Lo que hoy cuento ocurrió cuando todavía estaba muy lejos el funesto 9 de setiembre de 2001, pero cada vez que oigo a alguien quejarse de las rigurosas medidas de seguridad que se aplican actualmente en los abordajes de los aviones de línea, recuerdo el olor de la trietilamina (TEA) y paso a defender el rigor de esas medidas. Durante mis estudios de posgrado en el extranjero utilicé muchas veces en el laboratorio la TEA, un líquido incoloro como el agua pero de olor muy desagradable, cuya fórmula, muy simple por cierto, basta para predecir de inmediato que es combustible, que su punto de inflamación es bajo y que una alta concentración de él en el aire vuelve a este explosivo. Ya de vuelta en la Escuela de Química de la UCR, inicié junto con uno de mis alumnos un trabajo en el que se debía utilizar ese mismo reactivo que, por diversas razones, era localmente escaso; pero el problema quedó momentáneamente resuelto cuando dos laboratorios estatales nos cedieron pequeñas cantidades de TEA que tenían en desuso, y así pudimos continuar con nuestro proyecto mientras se hacían las gestiones para que la importara la Universidad.

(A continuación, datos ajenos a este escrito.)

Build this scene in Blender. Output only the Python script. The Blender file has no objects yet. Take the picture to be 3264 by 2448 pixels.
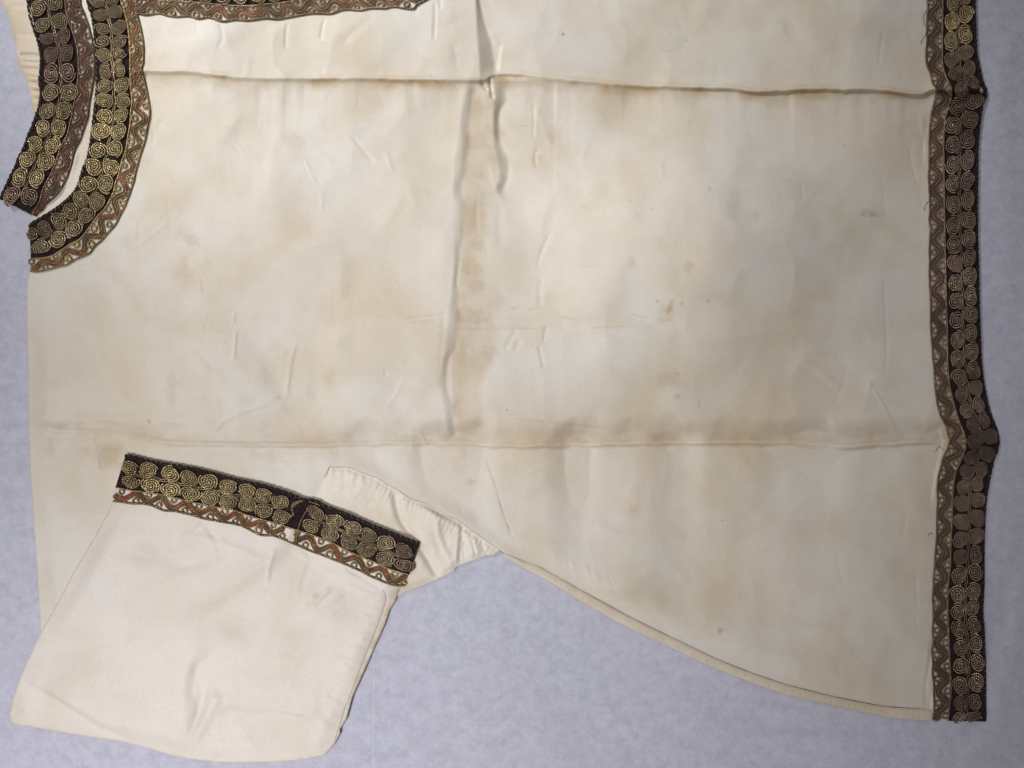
import bpy, math, random
import numpy as np
from mathutils import Matrix, Vector

random.seed(7)
rng = np.random.RandomState(11)
scene = bpy.context.scene
COL = scene.collection

# ------------------------------------------------------------------ scale
# 1 "px" is 1/3264 of the 0.70 m wide strip of table the photograph covers
K = 0.70 / 3264.0
HC = 0.62                      # lens height over the table, metres
HPX = HC / K

# ------------------------------------------------------------------ camera
cam_d = bpy.data.cameras.new('camera')
cam_d.sensor_fit = 'HORIZONTAL'
cam_d.sensor_width = 36.0
cam_d.lens = 36.0 * HC / 0.70
cam_d.clip_start = 0.01
cam_d.clip_end = 20
cam = bpy.data.objects.new('camera', cam_d)
cam.location = (0, 0, HC)
COL.objects.link(cam)
scene.camera = cam

# ------------------------------------------------------------------ light: a dim room and two ceiling panels
w = bpy.data.worlds.new('World')
scene.world = w
w.use_nodes = True
bg = w.node_tree.nodes['Background']
bg.inputs[0].default_value = (1.0, 0.955, 0.92, 1)
bg.inputs[1].default_value = 0.16

def area(name, loc, target, sx, sy, power, col=(1, 1, 1)):
    d = bpy.data.lights.new(name, 'AREA')
    d.shape = 'RECTANGLE'; d.size = sx; d.size_y = sy
    d.energy = power; d.color = col
    o = bpy.data.objects.new(name, d)
    o.location = loc
    o.rotation_euler = (Vector(target) - Vector(loc)).to_track_quat('-Z', 'Y').to_euler()
    COL.objects.link(o)
    return o

sd = bpy.data.lights.new('spot_lamp', 'SPOT')            # examination spotlight over the left of the table
sd.energy = 154.0; sd.color = (1.0, 0.98, 0.95)
sd.spot_size = math.radians(23); sd.spot_blend = 0.85; sd.shadow_soft_size = 0.14
so = bpy.data.objects.new('spot_lamp', sd)
so.location = (-1.15, 1.12, 1.25)
so.rotation_euler = (Vector((-0.12, 0.33, 0)) - Vector(so.location)).to_track_quat('-Z', 'Y').to_euler()
COL.objects.link(so)
fill = area('ceiling_panel_lamp', (-0.55, -0.50, 1.25), (-0.17, -0.27, 0), 0.4, 0.4, 1.38, (1.0, 0.97, 0.95))
fill.data.spread = math.radians(50)

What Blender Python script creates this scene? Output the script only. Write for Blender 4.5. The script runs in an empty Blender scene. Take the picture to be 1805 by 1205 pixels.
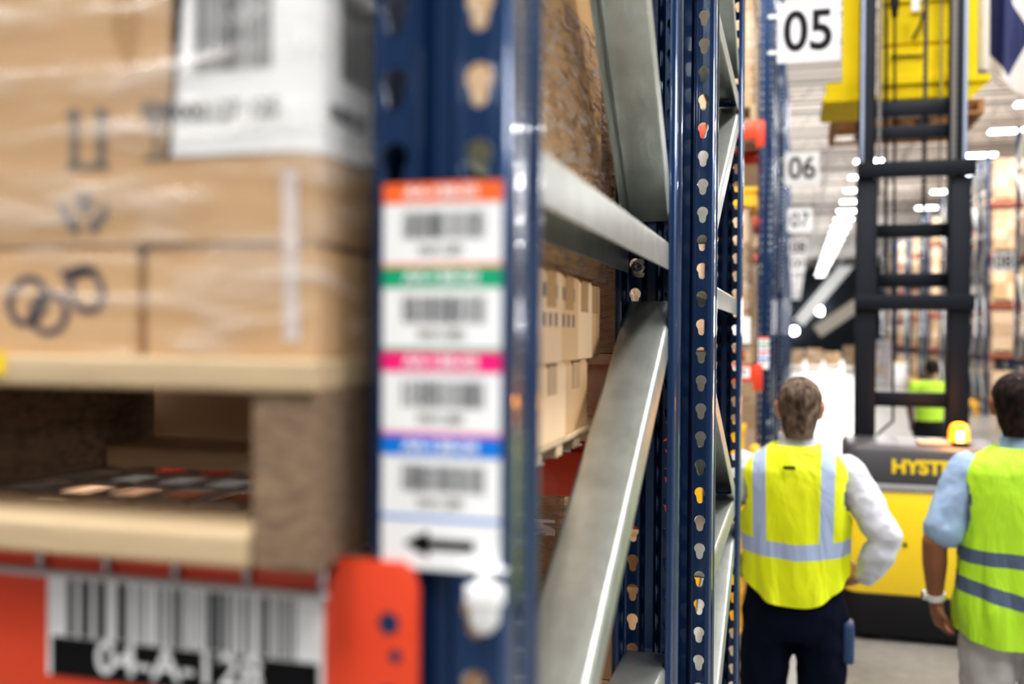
import bpy, bmesh, math, random
from mathutils import Vector, Matrix, Euler
R = math.radians
PI = math.pi
random.seed(7)
scn = bpy.context.scene
COL = scn.collection

# ------------------------------------------------------------------ camera
F = 1755.0
cam_d = bpy.data.cameras.new('camera')
cam = bpy.data.objects.new('camera', cam_d)
COL.objects.link(cam)
scn.camera = cam
cam_d.sensor_width = 36.0
cam_d.lens = 36.0 * F / 1805.0
cam_d.clip_start = 0.02
cam_d.clip_end = 400
CH = 1.95                                   # eye height
YAW = 15.84
M = Matrix.Rotation(R(YAW), 4, 'Z') @ Matrix.Rotation(R(90 - 0.52), 4, 'X') @ Matrix.Rotation(R(0.42), 4, 'Z')
M.translation = Vector((0, 0, CH))
cam.matrix_world = M
cam_d.dof.use_dof = True
cam_d.dof.focus_distance = 1.95
cam_d.dof.aperture_fstop = 2.2


def ray(u, v):
    d = Vector(((u - 902.5) / F, -(v - 602.5) / F, -1.0))
    return (M.to_3x3() @ d)


def at(u, v, Y):
    """point of the place on the plane at depth Y seen at photo pixel (u, v)"""
    d = ray(u, v)
    return Vector((0, 0, CH)) + d * (Y / d.y)


# --------------------------------------------------------------- materials
def nt(name):
    m = bpy.data.materials.new(name)
    m.use_nodes = True
    t = m.node_tree
    b = t.nodes['Principled BSDF']
    return m, t, b


def N(t, kind, **kw):
    n = t.nodes.new(kind)
    for k, v in kw.items():
        if k in n.inputs:
            n.inputs[k].default_value = v
        else:
            setattr(n, k, v)
    return n


def c4(c):
    return (c[0], c[1], c[2], 1)


def mat(name, col, rough=.5, metal=0.0, var=.12, scale=8, bump=0.0, bscale=60, coat=0.0, rnd=0.0, stretch=None, emit=None, estr=0, spec=.5):
    m, t, b = nt(name)
    b.inputs['Roughness'].default_value = rough
    b.inputs['Metallic'].default_value = metal
    b.inputs['Coat Weight'].default_value = coat
    b.inputs['Specular IOR Level'].default_value = spec
    tc = N(t, 'ShaderNodeTexCoord')
    mp = N(t, 'ShaderNodeMapping')
    if stretch:
        mp.inputs['Scale'].default_value = stretch
    t.links.new(tc.outputs['Object'], mp.inputs['Vector'])
    no = N(t, 'ShaderNodeTexNoise', Scale=scale, Detail=5.0)
    t.links.new(mp.outputs[0], no.inputs['Vector'])
    mx = N(t, 'ShaderNodeMix', data_type='RGBA')
    mx.inputs[6].default_value = c4([x * (1 - var) for x in col])
    mx.inputs[7].default_value = c4([min(1, x * (1 + var)) for x in col])
    t.links.new(no.outputs['Fac'], mx.inputs[0])
    out = mx.outputs[2]
    if rnd:
        oi = N(t, 'ShaderNodeObjectInfo')
        hs = N(t, 'ShaderNodeHueSaturation')
        mr = N(t, 'ShaderNodeMapRange')
        mr.inputs[3].default_value = 1 - rnd
        mr.inputs[4].default_value = 1 + rnd
        t.links.new(oi.outputs['Random'], mr.inputs[0])
        t.links.new(mr.outputs[0], hs.inputs['Value'])
        t.links.new(out, hs.inputs['Color'])
        out = hs.outputs[0]
    t.links.new(out, b.inputs['Base Color'])
    if bump:
        n2 = N(t, 'ShaderNodeTexNoise', Scale=bscale, Detail=4.0)
        t.links.new(mp.outputs[0], n2.inputs['Vector'])
        bp = N(t, 'ShaderNodeBump', Strength=bump, Distance=.01)
        t.links.new(n2.outputs['Fac'], bp.inputs['Height'])
        t.links.new(bp.outputs[0], b.inputs['Normal'])
    if emit:
        b.inputs['Emission Color'].default_value = c4(emit)
        b.inputs['Emission Strength'].default_value = estr
    return m


MT = {}
MT['blue'] = mat('blue_paint', (.009, .042, .125), .26, metal=.4, var=.25, scale=5, coat=.6, bump=.03, bscale=25)
MT['navy_far'] = mat('blue_paint_far', (.012, .035, .10), .3)
MT['galv'] = mat('galvanized_steel', (.50, .53, .51), .38, metal=.85, var=.28, scale=22, bump=.06, bscale=90)
MT['bolt'] = mat('zinc_bolt', (.75, .75, .73), .22, metal=1)
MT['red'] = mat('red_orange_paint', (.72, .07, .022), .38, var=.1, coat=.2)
MT['white'] = mat('white_label', (.84, .86, .88), .45, var=.02)
MT['black'] = mat('black_print', (.008, .008, .010), .6, spec=.15)
MT['bar'] = mat('barcode_ink', (.05, .055, .065), .5)
MT['org_l'] = mat('orange_label', (.95, .16, .03), .5, var=.03)
MT['grn_l'] = mat('green_label', (.0, .38, .19), .5, var=.03)
MT['pnk_l'] = mat('pink_label', (.88, .01, .22), .5, var=.03)
MT['blu_l'] = mat('blue_label', (.0, .20, .72), .5, var=.03)
MT['card'] = mat('cardboard', (.56, .36, .19), .6, var=.10, scale=6, rnd=.10, bump=.04, bscale=30, stretch=(1, 1, 3))
MT['card_d'] = mat('cardboard_dark', (.43, .26, .12), .6, var=.12, scale=6, rnd=.10)
MT['card_p'] = mat('cardboard_pale', (.70, .50, .32), .6, var=.08, scale=5, rnd=.12)
MT['tape'] = mat('brown_tape', (.42, .25, .11), .5, var=.1, coat=.05)
MT['ink'] = mat('grey_print', (.17, .14, .125), .7, var=.15)
MT['marker'] = mat('marker_ink', (.085, .065, .085), .7, var=.2)
MT['wood'] = mat('pallet_wood', (.50, .385, .245), .7, var=.3, scale=9, bump=.15, bscale=40, stretch=(.5, 4, 6), rnd=.08)
MT['wood_d'] = mat('pallet_wood_weathered', (.22, .155, .10), .8, var=.75, scale=34, bump=.3, bscale=50, stretch=(2, 2, 5))
MT['wood_e'] = mat('brown_wood', (.42, .22, .10), .75, var=.3, scale=10, bump=.2)
MT['wire'] = mat('galvanized_wire', (.5, .5, .52), .3, metal=.8)
MT['yel'] = mat('yellow_truck_paint', (.88, .63, .02), .38, var=.05, coat=.3)
MT['yel2'] = mat('yellow_guard_paint', (.90, .50, .02), .4, var=.08)
MT['gry'] = mat('dark_grey_cover', (.075, .075, .085), .45, var=.1, bump=.03)
MT['gry_l'] = mat('grey_trim', (.30, .30, .31), .4)
MT['rub'] = mat('black_rubber', (.011, .011, .013), .6, var=.2, spec=.2)
MT['mast'] = mat('dark_mast_steel', (.006, .009, .016), .5, var=.15, spec=.25)
MT['rail'] = mat('polished_rail', (.30, .36, .50), .5)
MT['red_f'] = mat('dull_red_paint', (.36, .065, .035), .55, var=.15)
MT['chain'] = mat('lift_chain', (.16, .15, .145), .5)
MT['chain_b'] = mat('oiled_chain', (.02, .02, .02), .5)
MT['yel3'] = mat('yellow_carriage_paint', (.80, .62, .015), .6, var=.06, spec=.12)
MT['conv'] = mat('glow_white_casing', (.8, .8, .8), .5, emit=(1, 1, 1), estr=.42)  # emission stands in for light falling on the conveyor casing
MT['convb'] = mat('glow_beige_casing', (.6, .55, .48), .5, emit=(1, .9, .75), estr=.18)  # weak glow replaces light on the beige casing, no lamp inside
MT['amber'] = mat('amber_lens', (1, .35, .02), .2, emit=(1, .26, .01), estr=2.2)
MT['amber_core'] = mat('amber_core', (1, .8, .3), .2, emit=(1, .55, .12), estr=14)
MT['sign5'] = mat('dimmed_white_sign', (.52, .53, .56), .4, var=.02)  # darkened copy of the sign white, offsets strong light on the nearest sign
MT['sign'] = mat('white_sign', (.84, .85, .87), .4, var=.02)
MT['lamp'] = mat('lamp_diffuser', (1, 1, 1), .5, emit=(.96, .98, 1), estr=22)
MT['steelw'] = mat('white_steel', (.78, .78, .76), .4)
MT['beige'] = mat('beige_steel', (.60, .56, .50), .5)
MT['roof'] = mat('joist_steel', (.17, .16, .155), .5)
MT['skin1'] = mat('skin_light', (.60, .30, .20), .5, var=.12, scale=14)
MT['skin2'] = mat('skin_tan', (.30, .125, .065), .48, var=.15, scale=14)
MT['skin3'] = mat('skin_dark', (.17, .08, .05), .5)
MT['shirt1'] = mat('white_shirt', (.64, .67, .74), .7, var=.03, bump=.25, bscale=9)
MT['trs1'] = mat('navy_trousers', (.005, .008, .022), .85, spec=.12, var=.2, bump=.3, bscale=8)
MT['trs2'] = mat('grey_trousers', (.50, .49, .48), .75, var=.06, bump=.35, bscale=8)
MT['pouch'] = mat('blue_pouch', (.03, .07, .17), .5)
MT['watch'] = mat('white_watch', (.82, .82, .82), .3)
MT['lime'] = mat('lime_vest', (.55, .90, .06), .6, var=.05)
MT['shoe'] = mat('black_leather', (.015, .014, .013), .4)
MT['pad'] = mat('tan_pad', (.62, .42, .30), .6)
MT['cage'] = mat('grey_cage_wire', (.45, .43, .46), .4, metal=.6)


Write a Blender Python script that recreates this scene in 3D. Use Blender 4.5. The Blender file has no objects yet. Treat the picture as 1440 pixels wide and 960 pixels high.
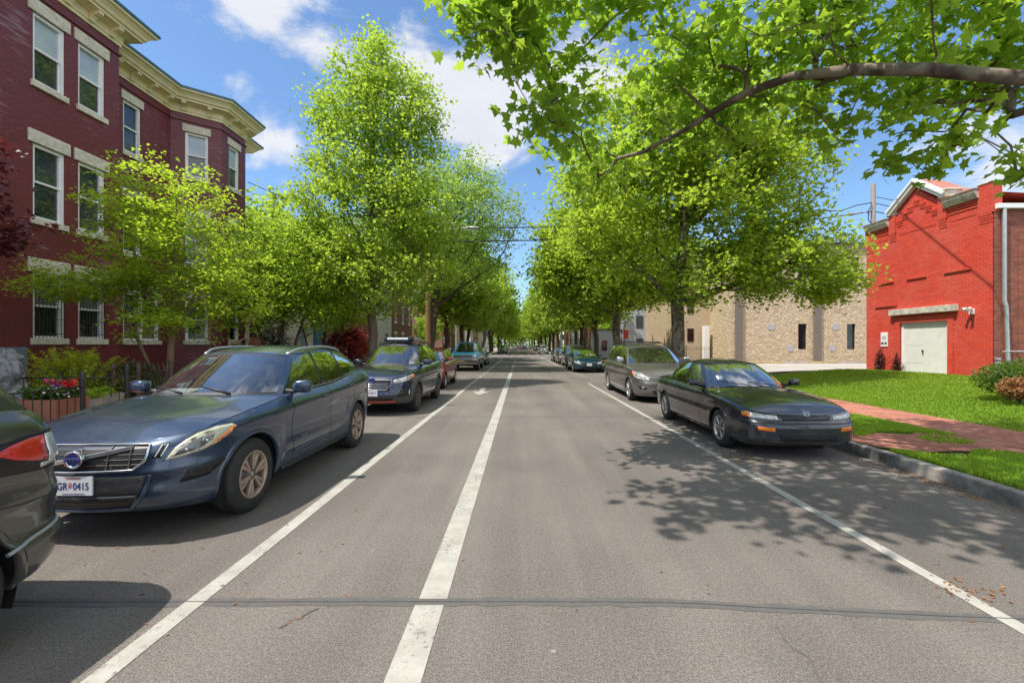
import bpy, bmesh, math, random
import numpy as np
from mathutils import Vector, Matrix, noise as mnoise

R = math.radians
PI = math.pi
scene = bpy.context.scene
COL = scene.collection

# ------------------------------------------------------------------ camera
H = 1.67                       # eye height
F = 620.0                      # focal length in photo pixels (1440 wide)
cam_data = bpy.data.cameras.new("camera")
cam = bpy.data.objects.new("camera", cam_data)
COL.objects.link(cam)
cam_data.sensor_width = 36.0
cam_data.lens = F / 1440.0 * 36.0
cam_data.shift_x = -12.0 / 1440.0
cam_data.shift_y = 5.0 / 1440.0
cam_data.clip_end = 2000
cam_data.clip_start = 0.05
cam.location = (0, 0, H)
cam.rotation_euler = (R(90), 0, 0)
scene.camera = cam

# ------------------------------------------------------------------ sky, sun, exposure
SUNV = Vector((-0.45, -0.23, 1.0)).normalized()
SUN_EL = math.asin(SUNV.z)
SUN_ROT = math.atan2(SUNV.x, SUNV.y)

scene.view_settings.view_transform = 'Standard'
scene.view_settings.look = 'None'
scene.view_settings.gamma = 1.0
scene.view_settings.exposure = 0.74
try:
    scene.view_settings.use_curve_mapping = False
except Exception:
    pass
scene.cycles.max_bounces = 12
scene.cycles.transparent_max_bounces = 12
scene.cycles.diffuse_bounces = 8
scene.cycles.glossy_bounces = 3
scene.cycles.transmission_bounces = 4
scene.cycles.sample_clamp_indirect = 6.0
try:
    scene.cycles.use_denoising = True
except Exception:
    pass

world = bpy.data.worlds.new("World")
scene.world = world
world.use_nodes = True


def px_dir(px, py):
    """world direction seen at a photo pixel (used only to say where on the sky a cloud stands)"""
    return Vector(((px - 732.0) / F, 1.0, (485.0 - py) / F)).normalized()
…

Por entonces, colaborábamos con un diligente profesor estadounidense que dirigía en Costa Rica a un grupo de estudiantes de intercambio de su misma nacionalidad. Uno de esos estudiantes hacía su pasantía en nuestro laboratorio de química orgánica y por esa razón recibíamos con frecuencia la visita del director gringo, quien cierta vez me escuchó mencionar las incomodidades que nos deparaba la escasez de TEA y acto seguido me pidió que le explicara el uso que le dábamos a esa sustancia, algo que no me resultó difícil hacer porque su primer grado universitario tenía un énfasis en ciencias. Poco tiempo después fui informado de que mi interlocutor se ausentaría durante un par de semanas “en el ejercicio de sus funciones”, de visita a su institución base en EE UU. A su regreso se nos apareció en el laboratorio llevando en sus manos un oportuno regalo para la UCR: un recipiente metálico -por fortuna herméticamente sellado- que contenía un galón de TEA que a nosotros, de persistir en nuestro empeño, nos duraría unos dos o tres años.
Se lo agradecí vivamente pero el horror me estiró los cabellos cuando me explicó que había traído aquel recipiente desde La Florida, metido en su maletín de mano -abultado, hay que admitirlo- en el vuelo de retorno a San José, y que en ningún puesto de control recibió advertencia alguna. Que nadie me envidie la ominosa visión de una lata de TEA rota por accidente debajo de un asiento en un avión colmado de pasajeros.